Aaron Gibson’s songwriting is perfectly married to his delivery, each as gnarled and burnished as it is raw and young-at-heart. Stylistically, his musical materials are somewhere in the borders between alternative rock and Americana, with a powerfully narrative lyrical approach. Warm, triadic harmonies are built into dramatic structures in which dynamics are as central as melody, making novel, arresting forays along well-trodden musical roads. Gibson’s voice is a husky, vulnerable baritone, which keeps focus on the songs, for all the skill with which he deploys it. The accompaniments are open-textured, gestural sketches that never grandstand Gibson’s considerable technical abilities, or those of his collaborators. The whole thing is a whole thing, songs presented in such a way that the listener hears the song, and forgets there’s someone singing it.

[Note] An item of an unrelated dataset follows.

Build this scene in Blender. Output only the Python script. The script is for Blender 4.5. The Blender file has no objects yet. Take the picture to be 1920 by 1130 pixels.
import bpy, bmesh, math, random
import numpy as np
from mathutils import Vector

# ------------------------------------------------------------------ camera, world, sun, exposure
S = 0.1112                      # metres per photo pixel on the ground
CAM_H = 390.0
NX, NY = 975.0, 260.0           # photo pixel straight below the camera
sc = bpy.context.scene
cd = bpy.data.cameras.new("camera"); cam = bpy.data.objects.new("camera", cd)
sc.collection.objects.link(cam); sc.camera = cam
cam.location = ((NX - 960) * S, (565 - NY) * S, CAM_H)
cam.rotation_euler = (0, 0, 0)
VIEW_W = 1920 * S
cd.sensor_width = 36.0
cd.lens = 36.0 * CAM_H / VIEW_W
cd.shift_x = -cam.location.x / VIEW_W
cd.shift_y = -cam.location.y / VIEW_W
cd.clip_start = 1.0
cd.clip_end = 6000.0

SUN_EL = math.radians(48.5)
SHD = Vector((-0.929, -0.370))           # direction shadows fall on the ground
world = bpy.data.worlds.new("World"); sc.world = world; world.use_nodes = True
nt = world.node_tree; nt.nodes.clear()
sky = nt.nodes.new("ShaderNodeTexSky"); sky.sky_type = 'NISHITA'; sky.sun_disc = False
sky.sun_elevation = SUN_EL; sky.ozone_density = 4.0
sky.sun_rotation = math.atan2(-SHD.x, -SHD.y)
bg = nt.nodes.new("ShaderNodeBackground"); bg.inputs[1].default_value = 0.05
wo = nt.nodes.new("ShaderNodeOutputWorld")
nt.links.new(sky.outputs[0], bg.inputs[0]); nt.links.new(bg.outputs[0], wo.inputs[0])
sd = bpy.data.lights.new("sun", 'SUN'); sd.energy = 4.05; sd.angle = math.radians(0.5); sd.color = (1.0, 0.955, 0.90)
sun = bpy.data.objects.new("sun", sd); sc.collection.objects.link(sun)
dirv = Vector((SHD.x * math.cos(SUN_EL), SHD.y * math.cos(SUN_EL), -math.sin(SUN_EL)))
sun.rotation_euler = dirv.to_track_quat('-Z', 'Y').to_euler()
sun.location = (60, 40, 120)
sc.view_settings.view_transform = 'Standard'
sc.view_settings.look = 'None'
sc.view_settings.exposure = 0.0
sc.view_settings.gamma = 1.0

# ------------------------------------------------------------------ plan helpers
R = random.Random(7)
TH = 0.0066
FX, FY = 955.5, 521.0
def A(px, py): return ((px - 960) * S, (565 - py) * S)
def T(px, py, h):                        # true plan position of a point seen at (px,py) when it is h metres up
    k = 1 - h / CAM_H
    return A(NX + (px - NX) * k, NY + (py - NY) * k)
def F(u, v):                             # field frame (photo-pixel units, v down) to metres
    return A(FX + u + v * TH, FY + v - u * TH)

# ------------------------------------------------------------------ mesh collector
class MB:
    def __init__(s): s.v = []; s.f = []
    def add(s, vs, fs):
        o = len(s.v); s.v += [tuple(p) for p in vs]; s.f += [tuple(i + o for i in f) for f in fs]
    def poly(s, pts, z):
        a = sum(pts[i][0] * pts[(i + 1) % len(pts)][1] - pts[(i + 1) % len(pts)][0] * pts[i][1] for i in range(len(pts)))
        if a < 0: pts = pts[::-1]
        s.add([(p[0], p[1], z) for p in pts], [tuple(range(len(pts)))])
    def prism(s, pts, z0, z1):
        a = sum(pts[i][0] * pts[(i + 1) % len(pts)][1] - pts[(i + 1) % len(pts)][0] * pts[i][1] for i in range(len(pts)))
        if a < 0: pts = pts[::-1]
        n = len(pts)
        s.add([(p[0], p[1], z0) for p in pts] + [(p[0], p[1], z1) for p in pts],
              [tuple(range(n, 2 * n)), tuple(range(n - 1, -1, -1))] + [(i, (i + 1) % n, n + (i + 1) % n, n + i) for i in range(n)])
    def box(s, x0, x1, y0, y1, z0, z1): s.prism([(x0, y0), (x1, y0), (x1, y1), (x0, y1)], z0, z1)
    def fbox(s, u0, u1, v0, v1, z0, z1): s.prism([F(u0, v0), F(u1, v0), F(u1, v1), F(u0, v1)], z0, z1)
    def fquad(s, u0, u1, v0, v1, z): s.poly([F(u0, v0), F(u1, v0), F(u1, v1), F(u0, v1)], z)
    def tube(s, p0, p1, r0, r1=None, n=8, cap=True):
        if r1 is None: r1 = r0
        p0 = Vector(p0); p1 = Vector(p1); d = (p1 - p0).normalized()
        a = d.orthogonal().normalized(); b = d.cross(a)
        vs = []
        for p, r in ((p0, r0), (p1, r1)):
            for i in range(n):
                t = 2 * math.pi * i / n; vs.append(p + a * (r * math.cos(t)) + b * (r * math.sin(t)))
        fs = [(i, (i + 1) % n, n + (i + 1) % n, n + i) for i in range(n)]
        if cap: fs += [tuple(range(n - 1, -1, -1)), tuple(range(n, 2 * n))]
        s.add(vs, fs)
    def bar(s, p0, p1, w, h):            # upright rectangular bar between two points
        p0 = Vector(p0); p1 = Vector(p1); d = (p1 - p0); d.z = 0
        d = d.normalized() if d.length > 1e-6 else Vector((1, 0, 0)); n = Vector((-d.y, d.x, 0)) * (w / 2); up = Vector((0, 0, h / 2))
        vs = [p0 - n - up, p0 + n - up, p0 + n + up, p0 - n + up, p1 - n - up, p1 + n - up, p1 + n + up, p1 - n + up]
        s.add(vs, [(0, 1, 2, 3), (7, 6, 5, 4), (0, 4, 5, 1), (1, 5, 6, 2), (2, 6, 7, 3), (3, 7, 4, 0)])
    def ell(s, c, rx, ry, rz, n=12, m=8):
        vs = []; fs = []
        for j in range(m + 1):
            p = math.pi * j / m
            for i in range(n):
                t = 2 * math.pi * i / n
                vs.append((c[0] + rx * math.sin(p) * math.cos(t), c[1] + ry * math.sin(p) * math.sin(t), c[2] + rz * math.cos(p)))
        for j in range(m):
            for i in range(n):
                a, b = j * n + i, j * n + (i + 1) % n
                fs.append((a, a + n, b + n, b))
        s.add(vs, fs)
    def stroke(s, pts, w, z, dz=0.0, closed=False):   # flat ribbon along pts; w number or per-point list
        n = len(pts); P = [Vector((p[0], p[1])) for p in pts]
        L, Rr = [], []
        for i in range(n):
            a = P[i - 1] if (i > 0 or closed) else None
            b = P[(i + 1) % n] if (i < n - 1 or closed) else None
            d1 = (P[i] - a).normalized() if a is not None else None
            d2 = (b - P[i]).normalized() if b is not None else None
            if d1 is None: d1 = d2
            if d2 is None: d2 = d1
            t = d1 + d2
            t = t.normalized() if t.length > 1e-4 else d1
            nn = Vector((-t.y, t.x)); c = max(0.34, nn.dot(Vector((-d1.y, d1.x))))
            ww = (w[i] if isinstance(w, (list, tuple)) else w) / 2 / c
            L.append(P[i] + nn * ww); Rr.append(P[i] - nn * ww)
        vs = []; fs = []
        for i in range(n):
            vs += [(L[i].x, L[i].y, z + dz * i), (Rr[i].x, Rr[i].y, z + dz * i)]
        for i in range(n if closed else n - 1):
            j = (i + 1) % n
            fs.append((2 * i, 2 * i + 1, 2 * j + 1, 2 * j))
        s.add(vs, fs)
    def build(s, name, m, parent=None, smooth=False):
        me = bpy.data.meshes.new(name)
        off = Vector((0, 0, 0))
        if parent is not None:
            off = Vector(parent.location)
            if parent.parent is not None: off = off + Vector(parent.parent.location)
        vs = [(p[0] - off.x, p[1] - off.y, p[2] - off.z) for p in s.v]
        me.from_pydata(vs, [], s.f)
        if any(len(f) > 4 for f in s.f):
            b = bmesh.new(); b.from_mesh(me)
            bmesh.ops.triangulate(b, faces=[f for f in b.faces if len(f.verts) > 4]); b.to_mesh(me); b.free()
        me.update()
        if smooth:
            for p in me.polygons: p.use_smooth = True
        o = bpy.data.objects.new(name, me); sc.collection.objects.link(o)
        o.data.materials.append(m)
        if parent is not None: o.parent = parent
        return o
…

The last thing you’re likely to notice is that all the arrangements on Horror Films and Sunday School are built around a trebly, extended-technique bass guitar performance, one which bass-players will recognise as the product of an extraordinary instrumental facility, but which others are likely to barely notice. The majority of solo bass recordings, particularly those that, like this, eschew any obvious use of effects, are at pains to display the performer’s ability, and tend towards areas of musical practice that afford that display, such as jazz, progressive rock or funk. But if those players are consciously throwing down, demanding their instrument receive the respect it deserves, then Gibson takes it a stage further. There are no gimmicks here, no easy musical pretexts for complexity, and he uses his bass as a tenor accompanimental voice in exactly the way that other musicians might use an acoustic guitar or a piano. This is not a bass album. It’s a song album.

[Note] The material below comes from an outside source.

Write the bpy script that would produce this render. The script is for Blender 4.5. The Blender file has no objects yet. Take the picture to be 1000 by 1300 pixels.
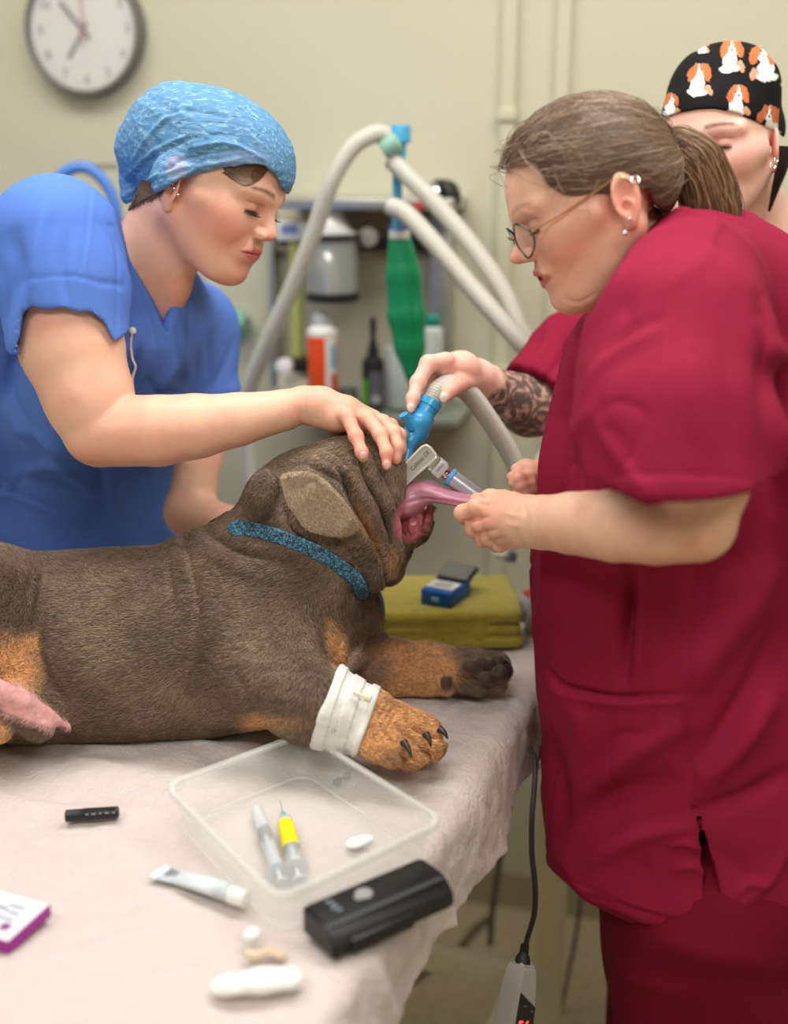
import bpy, bmesh, math, random, os
import numpy as np
from mathutils import Vector, Matrix, Euler

# ------------------------------------------------------------------ camera, world, lights, exposure
FPX = 1500.0; CAMZ = 1.61
PIT = math.atan(445/1500)
CP, SP = math.cos(PIT), math.sin(PIT)
scene = bpy.context.scene
COL = scene.collection
cam_data = bpy.data.cameras.new('camera')
cam_data.sensor_fit = 'HORIZONTAL'; cam_data.sensor_width = 36.0
cam_data.lens = 36.0*FPX/1000
cam_data.dof.use_dof = True; cam_data.dof.focus_distance = 1.42; cam_data.dof.aperture_fstop = 2.1
cam_data.clip_start = 0.05
cam = bpy.data.objects.new('camera', cam_data); COL.objects.link(cam)
cam.location = (0, 0, CAMZ); cam.rotation_euler = (math.pi/2-PIT, 0, 0)
scene.camera = cam
scene.view_settings.view_transform = 'Standard'; scene.view_settings.look = 'None'
scene.view_settings.gamma = 1.0; scene.view_settings.use_curve_mapping = False
scene.view_settings.exposure = -0.66
world = bpy.data.worlds.new('world'); scene.world = world; world.use_nodes = True
world.node_tree.nodes['Background'].inputs[0].default_value = (0.9, 0.93, 1, 1)
world.node_tree.nodes['Background'].inputs[1].default_value = 0.4
try:
    scene.cycles.max_bounces = 8; scene.cycles.transparent_max_bounces = 12
    scene.cycles.use_denoising = True
except Exception: pass

YAW = math.radians(-13)                       # the room is turned against the view
UX = Vector((math.cos(YAW), math.sin(YAW), 0)); VX = Vector((-math.sin(YAW), math.cos(YAW), 0))
def room(u, v, z=0): return Vector((0.03, 2.36, 0)) + UX*u + VX*(v) + Vector((0, 0, z))
def lamp(name, loc, rot, size, energy, col):
    d = bpy.data.lights.new(name, 'AREA'); d.shape = 'RECTANGLE'; d.size, d.size_y = size; d.energy = energy; d.color = col
    o = bpy.data.objects.new(name, d); COL.objects.link(o); o.location = loc; o.rotation_euler = rot
    return o
lamp('panel_light', room(-0.55, -0.95, 2.63), (0, 0, YAW), (1.15, 0.55), 24, (1.0, 0.975, 0.93))
lamp('panel_light', room(0.75, -0.95, 2.63), (0, 0, YAW), (1.15, 0.55), 31, (1.0, 0.975, 0.93))
lamp('panel_light', room(-0.3, -2.6, 2.63), (0, 0, YAW), (1.15, 0.55), 31, (1.0, 0.98, 0.95))
lamp('panel_light', room(1.2, -2.6, 2.63), (0, 0, YAW), (1.15, 0.55), 27, (1.0, 0.98, 0.95))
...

The songs in question are humane, perceptive representations of experience, and Gibson inhabits the various characters he constructs with humour, conviction and great compassion. Word-play abounds, wry and restrained, but you’d never call the lyrics ‘clever’—again, like the arrangements and the performances, the words seem to melt away into the stories, until the listener is left feeling an encounter, or a life, or a relationship, without really understanding what magic Gibson worked to put it in their head. His beautiful, sparse bass work is augmented by subtle and poised string arrangements, as well as some delicate shadings of guitar and piano from his co-producer Nahuel Bronzini, and contributions from a number of guests. The only one of these I was previously familiar with is the bass artist Steve Lawson, whose solo on ‘Webs’ is a model of shapely melodic restraint, but all the playing is perfectly judged. In fact, that phrase is a good summary of this entire album.

3 Comments

  1. What a wonderful Lino print too; loving the feet with the socks off. Is it also by the same artist?

    1. No, it’s by someone called Aaron Clark, about whom I know precisely nothing. It’s lovely, isn’t it? I especially love the way Aaron is curling his toes in the water.